Haber: Mehmet OFLAZ
(ANKARA) - Hatay'da, 6 Şubat depremlerinde yıkılarak 47 kişinin yaşamını yitirdiği Ilgım Apartmanı davasının üçüncü duruşması gerçekleştirildi. Mahkeme, mağdurların avukatlarının sanıkların bağışık tutulma kararının kaldırılması yönündeki isteğini reddetti. Depremde ailesini kaybeden avukat Abdullah Eğilmez, "Bizim canlarımız geri gelmeyecek. Ancak çabamız, bundan sonra başka canların yanmaması içindir. Bir sonraki depremde binlerce insanın daha yaşamını yitirmemesi için, bu davaların hakkaniyetle sonuçlanması ve sorumluların adil bir şekilde cezalandırılması şarttır" dedi.

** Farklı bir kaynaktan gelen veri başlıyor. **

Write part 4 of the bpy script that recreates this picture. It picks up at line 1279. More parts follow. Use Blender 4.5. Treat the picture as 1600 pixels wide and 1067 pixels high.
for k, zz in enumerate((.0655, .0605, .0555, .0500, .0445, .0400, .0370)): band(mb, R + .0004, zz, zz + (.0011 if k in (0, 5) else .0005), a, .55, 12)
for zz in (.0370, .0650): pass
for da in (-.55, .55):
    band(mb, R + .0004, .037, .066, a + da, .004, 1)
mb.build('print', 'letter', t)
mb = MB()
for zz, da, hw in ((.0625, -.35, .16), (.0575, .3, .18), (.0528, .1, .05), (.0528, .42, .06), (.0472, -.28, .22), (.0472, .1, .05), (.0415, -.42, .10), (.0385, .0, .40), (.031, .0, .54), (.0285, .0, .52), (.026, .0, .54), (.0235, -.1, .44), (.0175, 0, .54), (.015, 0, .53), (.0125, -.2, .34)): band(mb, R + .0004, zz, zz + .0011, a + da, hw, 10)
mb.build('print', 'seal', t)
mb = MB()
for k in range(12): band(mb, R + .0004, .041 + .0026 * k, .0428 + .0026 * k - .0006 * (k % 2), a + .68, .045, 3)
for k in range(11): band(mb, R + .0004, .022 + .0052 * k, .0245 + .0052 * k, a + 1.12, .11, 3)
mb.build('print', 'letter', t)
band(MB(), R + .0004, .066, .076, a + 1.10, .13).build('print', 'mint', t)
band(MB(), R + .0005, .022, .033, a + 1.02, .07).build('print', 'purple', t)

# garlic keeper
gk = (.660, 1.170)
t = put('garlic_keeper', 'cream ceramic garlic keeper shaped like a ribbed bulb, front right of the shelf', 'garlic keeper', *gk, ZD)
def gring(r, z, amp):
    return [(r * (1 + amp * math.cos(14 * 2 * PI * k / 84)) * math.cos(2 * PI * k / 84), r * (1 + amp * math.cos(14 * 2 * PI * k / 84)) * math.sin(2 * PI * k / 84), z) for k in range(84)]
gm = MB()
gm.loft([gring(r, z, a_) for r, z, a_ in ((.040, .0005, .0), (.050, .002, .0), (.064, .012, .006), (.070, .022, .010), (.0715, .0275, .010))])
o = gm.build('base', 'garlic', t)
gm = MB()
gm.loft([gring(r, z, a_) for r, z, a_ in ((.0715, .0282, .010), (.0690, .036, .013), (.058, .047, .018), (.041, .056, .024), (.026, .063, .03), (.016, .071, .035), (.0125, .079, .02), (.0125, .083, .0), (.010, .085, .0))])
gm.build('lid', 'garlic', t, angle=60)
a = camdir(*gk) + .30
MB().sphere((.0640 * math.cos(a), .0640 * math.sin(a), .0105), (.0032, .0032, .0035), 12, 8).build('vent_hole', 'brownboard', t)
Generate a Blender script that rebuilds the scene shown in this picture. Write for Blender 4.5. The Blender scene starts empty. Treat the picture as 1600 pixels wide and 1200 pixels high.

6 Şubat'ta meydana gelen depremlerde, Hatay'ın Antakya ilçesi Odabaşı Mahallesi'nde yer alan sadece 3 yıllık Ilgım Apartmanı saniyeler içinde çöktü. Bu faciada 47 kişi hayatını kaybetti, 2 kişi ise yaralandı.
Hatay Cumhuriyet Başsavcılığı, müteahhit Salih Zorsu, şantiye şefi Edip Talipoğlu, ile yapı denetim firması çalışanları Semir Yoldaş ve Ahmet Tatlı hakkında, "bilinçli taksirle ölüme ve yaralanmaya neden olma" suçlamasıyla 22 yıl 6 ay hapis cezası talebiyle dava açtı.
Hatay 5. Ağır Ceza Mahkemesi'nde görülen davanın üçüncü duruşmasına, depremde yakınlarını kaybeden mağdurlar ve taraf avukatları katıldı. Ancak duruşmalardan bağışık olan sanıklar yer almadı.
Duruşma 20 Şubat'a ertelendi
Mahkeme, Hatay Cumhuriyet Başsavcılığı'ndan kamu çalışanları ile ilgili soruşturmanın, Antakya Belediyesi'nden apartmanın zeminini etkileyen iş yerleri ve tadilat kayıtlarının yanı sıra, Hatay Çevre ve Şehircilik İl Müdürlüğü'nden 2017'deki denetim ve bina ile ilgili tadilat belgelerinin mahkemeye iletilmesini istedi.
Ayrıca, Hatay Cumhuriyet Başsavcılığı'na, Ilgım Apartmanı'nda yaşamını yitirenlerin sayısının tespitine yönelik suç duyurusunun durumunu sordu. Katılan avukatların sanıkların bağışık tutulma kararının kaldırılması talepleri ise ret edildi. Duruşma, 20 Şubat 2026 tarihine ertelendi.
"Adalet istiyoruz hem kaybettiklerimiz için, hem de bu ülkenin geleceği için"
Depremde anne, baba ve kız kardeşini kaybeden avukat Abdullah Eğilmez, süreci ANKA Haber Ajansı'na şu şekilde değerlendirdi:
"Deprem felaketinin üzerinden neredeyse 3 yıl geçmesine rağmen, adalet arayışımız hala sonuç bulmadı. 2 yılın sonunda zoraki bir iddianame tanzim edildi, ancak daha ilk celsede sanıklar duruşmalardan bağışık tutuldu. Biz ise yakınlarını kaybetmiş aileler olarak her duruşmaya gelip gidiyor, adeta boş sandalyelere konuşuyoruz. Ortada soru soracağımız sanıklar dahi yok. İlk celsede taleplerimiz doğrultusunda verilen ara kararların gerekleri dahi henüz yerine getirilmedi. Dosyada en küçük bir ilerleme yok. Bu ilgisizlik ve yavaşlık, toplumda büyük bir adalet duygusu yarası açmakla kalmıyor; aynı zamanda sorumluluk almaktan kaçan kişi ve kurumlara cesaret veriyor.
Deprem bu ülkenin değişmez bir gerçeğidir. Ancak bizler, bu gerçeğe rağmen hala gerekli özenin gösterilmediğini acı bir şekilde görüyoruz. Denetimsizlik, ilgisizlik ve cezasızlık sürdükçe, çürük binalar yapılmaya devam edecek. Bizim canlarımız geri gelmeyecek. Ancak çabamız, bundan sonra başka canların yanmaması içindir. Bir sonraki depremde binlerce insanın daha yaşamını yitirmemesi için, bu davaların hakkaniyetle sonuçlanması ve sorumluların adil bir şekilde cezalandırılması şarttır. Adalet istiyoruz hem kaybettiklerimiz için, hem de bu ülkenin geleceği için."